Trump’s Kayfabe Assault on the Deep State
Reality TV moves aren’t sufficient to reform the U.S. Intelligence Community, where serious change is needed urgently
The decisive aspect about understanding Donald Trump’s presidency, now in its non-sequential second term, is that the spectacle we’re watching isn’t the Oval Office and associated West Wing activities in any conventional sense. Trump isn’t just another president, but with a flair for the boisterously dramatic and quixotic.
Instead, we’re watching Season Five of The Apprentice: White House.
Trump’s acumen, aside from driving liberals mad with rage, is creating problems in order to solve them – sometimes an episode or two later to increase ratings.

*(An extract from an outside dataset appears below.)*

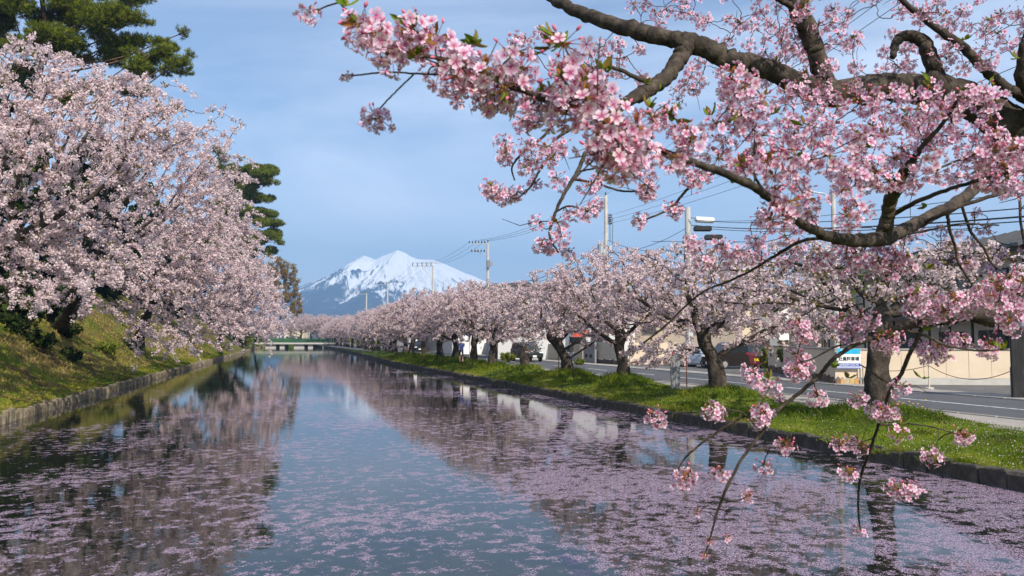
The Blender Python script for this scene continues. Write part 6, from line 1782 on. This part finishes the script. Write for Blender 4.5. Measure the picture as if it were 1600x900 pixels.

Some of these challenges never occurred to anyone but Trump. Tarriffing the planet, annexing Greenland, absorbing Canada, protecting Hollywood from foreign competition: such things are deemed important by Donald Trump and nobody else. None of these “big ticket” items in his second term featured prominently in his 2024 campaign, and we can rest assured that nobody voted for Trump to plant Old Glory over Nuuk.
Yet here we are. Trump’s TV presidency owes something to professional wrestling too, a pseudo-sport in which he once played a prominent role, as a host and commentator, before entering politics. Trump was such a star that he made the World Wrestling Entertainment’s Hall of Fame, and his current Secretary of Education is Linda McMahon, wife of the WWE’s founder, who ran their TV wrestling empire with her husband for decades. A key concept in pro wrestling is kayfabe, which boils down to maintaining the image that the obviously fake and staged “sport” is somehow real.